-------- SUPPLIED DATA
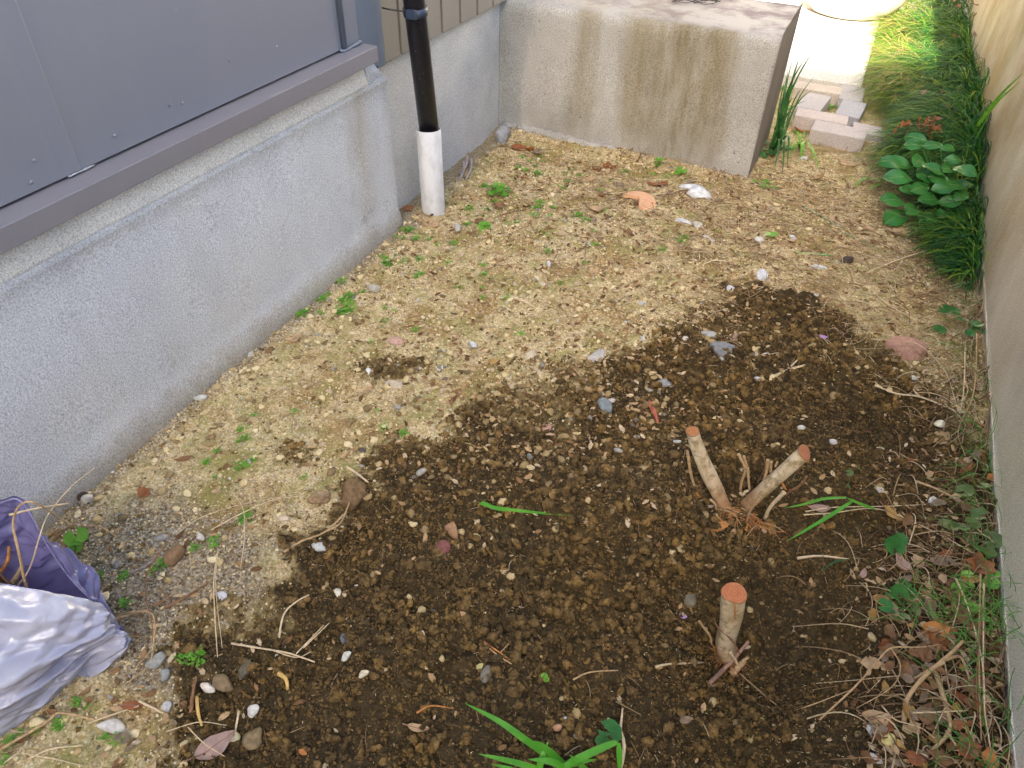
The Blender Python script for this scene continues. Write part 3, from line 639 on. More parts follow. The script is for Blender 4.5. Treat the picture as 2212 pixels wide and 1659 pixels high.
d_strip = lambda x, y: np.clip(np.exp(-((x-.50)/.11)**2)*(y < 2.6)*1.0+.9*ga(x, y, .41, .62, .06, .22)+.4*ga(x, y, .34, 1.0, .08, .1), 0, 1)*inview(x, y)
litter('dry_stems', 850, d_strip, (.02, .12), (.002, .03), (.0006, .0015), 'tangle of dry stems along the foot of the right wall', 'dry stems', .1, 2.6)
d_up = lambda x, y: np.clip(1.*ga(x, y, .12, 2.45, .28, .33)+.5*ga(x, y, -.5, 2.4, .5, .16)+.45*ga(x, y, .05, 2.05, .4, .3)+.1, 0, 1)*inview(x, y)
litter('dead_grass', 2900, d_up, (.02, .11), (.0, .012), (.0005, .0014), 'flattened dead grass and straw on the pale soil towards the pavers', 'dead grass', 1.5, 3.1, None, (.3, 1))
litter('root_fibres', 420, lambda x, y: masks(x, y)[0]*.6*inview(x, y), (.01, .05), (.0, .006), (.0003, .0008), 'fine broken root fibres in the dug soil', 'roots', .1, 1.8, None, (.3, 1))
litter('straw_bits', 330, lambda x, y: (1-masks(x, y)[0])*np.clip(1.2-y*.4, 0, 1)*inview(x, y), (.02, .07), (.0, .008), (.0004, .0010), 'short straws scattered on the near left soil', 'straw', .1, 2.2, None, (.3, 1))
# chips
M_CHIP = mat_var('leaf_crumb', [(0., (.09, .045, .02)), (.3, (.25, .14, .06)), (.6, (.48, .33, .17)), (.85, (.55, .45, .30)), (1., (.42, .27, .13))], .8, .2, 200)
u_, v_ = np.meshgrid(np.linspace(-1, 1, 5), np.linspace(-1, 1, 3)); V = np.stack([u_.ravel(), (v_*.45*np.sqrt(1.02-u_**2)).ravel(), (.22*u_**2+.18*v_**2).ravel()], -1)
F_ = np.array([(j*5+i, j*5+i+1, j*5+6+i, j*5+5+i) for j in range(2) for i in range(4)])
d_ch = lambda x, y: np.clip(.9*ga(x, y, .45, .7, .10, .5)+.9*ga(x, y, -.45, 2.15, .45, .35)+.4*ga(x, y, -.45, 1.3, .35, .3)+.8*ga(x, y, .1, 2.5, .3, .25)+.25*ga(x, y, -.45, 1.4, .4, .35)+.3*ga(x, y, -.8, .3, .2, .2), 0, 1)*inview(x, y)
x, y = sample(5600, d_ch, .1, 3.); sz = rng.uniform(.003, .011, len(x)); z = H(x, y)+.0035
tag(scatter('leaf_crumbs', [(V, F_), (V*[1, 1, -1]+[0, 0, .15], F_)], np.stack([x, y, z], -1), sz, M_CHIP, rng.uniform(0, 1, len(x)), tilt=.5), 'crumbled brown leaf fragments lying over the soil', 'leaf litter', kind='stuff')
# ------------------------------------------------------------------ stones, one by one
def stone(px, py, w_, colr, label, grp=None, flat_=.6, asp=1., sink=.3, soft=.25, rot=None, name='stone', cat='stone', var=.3, lump=.05, seed=None, sub=3):
    p = Q(px, py); s = w_*px_size(p)*.5*1.02
    colr = tuple(.62*k+.38*(sum(colr)/3)*w for k, w in zip(colr, (1.08, 1., .86))) if colr[2] > colr[0]*1.02 or min(colr) > .5 else colr; colr = tuple(min(k, .62)*.92 for k in colr) if min(colr) > .5 else colr
    V, F_ = rock_shape(seed if seed is not None else rnd.randrange(10**6), sub, 12, soft, flat_, lump)
    V = V*[1, 1/asp if asp > 1 else 1, 1]; a = rnd.uniform(0, 3.14) if rot is None else rot; R = np.array(Matrix.Rotation(a, 3, 'Z') @ Matrix.Rotation(rnd.uniform(-.25, .25), 3, 'X'))
    V = (R @ V.T).T*s; lo = -V[:, 2].min(); sink += .08; V = V+[p[0], p[1], p[2]+lo*(1-2*sink)+.002]
    return tag(put(name, fastmesh(name, V, F_), flat('stone_%02d%02d%02d' % tuple(int(c*99) for c in colr), colr, .85, .25, var, 120, .5)), label, cat, grp)
W1 = (.56, .55, .51); W2 = (.62, .57, .45); GR = (.26, .26, .25); GD = (.12, .13, .13)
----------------
Without the images, write out each line of the data verbatim.

- RESULT:
The Blender Python script for this scene continues. Write part 3, from line 639 on. More parts follow. The script is for Blender 4.5. Treat the picture as 2212 pixels wide and 1659 pixels high.
d_strip = lambda x, y: np.clip(np.exp(-((x-.50)/.11)**2)*(y < 2.6)*1.0+.9*ga(x, y, .41, .62, .06, .22)+.4*ga(x, y, .34, 1.0, .08, .1), 0, 1)*inview(x, y)
litter('dry_stems', 850, d_strip, (.02, .12), (.002, .03), (.0006, .0015), 'tangle of dry stems along the foot of the right wall', 'dry stems', .1, 2.6)
d_up = lambda x, y: np.clip(1.*ga(x, y, .12, 2.45, .28, .33)+.5*ga(x, y, -.5, 2.4, .5, .16)+.45*ga(x, y, .05, 2.05, .4, .3)+.1, 0, 1)*inview(x, y)
litter('dead_grass', 2900, d_up, (.02, .11), (.0, .012), (.0005, .0014), 'flattened dead grass and straw on the pale soil towards the pavers', 'dead grass', 1.5, 3.1, None, (.3, 1))
litter('root_fibres', 420, lambda x, y: masks(x, y)[0]*.6*inview(x, y), (.01, .05), (.0, .006), (.0003, .0008), 'fine broken root fibres in the dug soil', 'roots', .1, 1.8, None, (.3, 1))
litter('straw_bits', 330, lambda x, y: (1-masks(x, y)[0])*np.clip(1.2-y*.4, 0, 1)*inview(x, y), (.02, .07), (.0, .008), (.0004, .0010), 'short straws scattered on the near left soil', 'straw', .1, 2.2, None, (.3, 1))
# chips
M_CHIP = mat_var('leaf_crumb', [(0., (.09, .045, .02)), (.3, (.25, .14, .06)), (.6, (.48, .33, .17)), (.85, (.55, .45, .30)), (1., (.42, .27, .13))], .8, .2, 200)
u_, v_ = np.meshgrid(np.linspace(-1, 1, 5), np.linspace(-1, 1, 3)); V = np.stack([u_.ravel(), (v_*.45*np.sqrt(1.02-u_**2)).ravel(), (.22*u_**2+.18*v_**2).ravel()], -1)
F_ = np.array([(j*5+i, j*5+i+1, j*5+6+i, j*5+5+i) for j in range(2) for i in range(4)])
d_ch = lambda x, y: np.clip(.9*ga(x, y, .45, .7, .10, .5)+.9*ga(x, y, -.45, 2.15, .45, .35)+.4*ga(x, y, -.45, 1.3, .35, .3)+.8*ga(x, y, .1, 2.5, .3, .25)+.25*ga(x, y, -.45, 1.4, .4, .35)+.3*ga(x, y, -.8, .3, .2, .2), 0, 1)*inview(x, y)
x, y = sample(5600, d_ch, .1, 3.); sz = rng.uniform(.003, .011, len(x)); z = H(x, y)+.0035
tag(scatter('leaf_crumbs', [(V, F_), (V*[1, 1, -1]+[0, 0, .15], F_)], np.stack([x, y, z], -1), sz, M_CHIP, rng.uniform(0, 1, len(x)), tilt=.5), 'crumbled brown leaf fragments lying over the soil', 'leaf litter', kind='stuff')
# ------------------------------------------------------------------ stones, one by one
def stone(px, py, w_, colr, label, grp=None, flat_=.6, asp=1., sink=.3, soft=.25, rot=None, name='stone', cat='stone', var=.3, lump=.05, seed=None, sub=3):
    p = Q(px, py); s = w_*px_size(p)*.5*1.02
    colr = tuple(.62*k+.38*(sum(colr)/3)*w for k, w in zip(colr, (1.08, 1., .86))) if colr[2] > colr[0]*1.02 or min(colr) > .5 else colr; colr = tuple(min(k, .62)*.92 for k in colr) if min(colr) > .5 else colr
    V, F_ = rock_shape(seed if seed is not None else rnd.randrange(10**6), sub, 12, soft, flat_, lump)
    V = V*[1, 1/asp if asp > 1 else 1, 1]; a = rnd.uniform(0, 3.14) if rot is None else rot; R = np.array(Matrix.Rotation(a, 3, 'Z') @ Matrix.Rotation(rnd.uniform(-.25, .25), 3, 'X'))
    V = (R @ V.T).T*s; lo = -V[:, 2].min(); sink += .08; V = V+[p[0], p[1], p[2]+lo*(1-2*sink)+.002]
    return tag(put(name, fastmesh(name, V, F_), flat('stone_%02d%02d%02d' % tuple(int(c*99) for c in colr), colr, .85, .25, var, 120, .5)), label, cat, grp)
W1 = (.56, .55, .51); W2 = (.62, .57, .45); GR = (.26, .26, .25); GD = (.12, .13, .13)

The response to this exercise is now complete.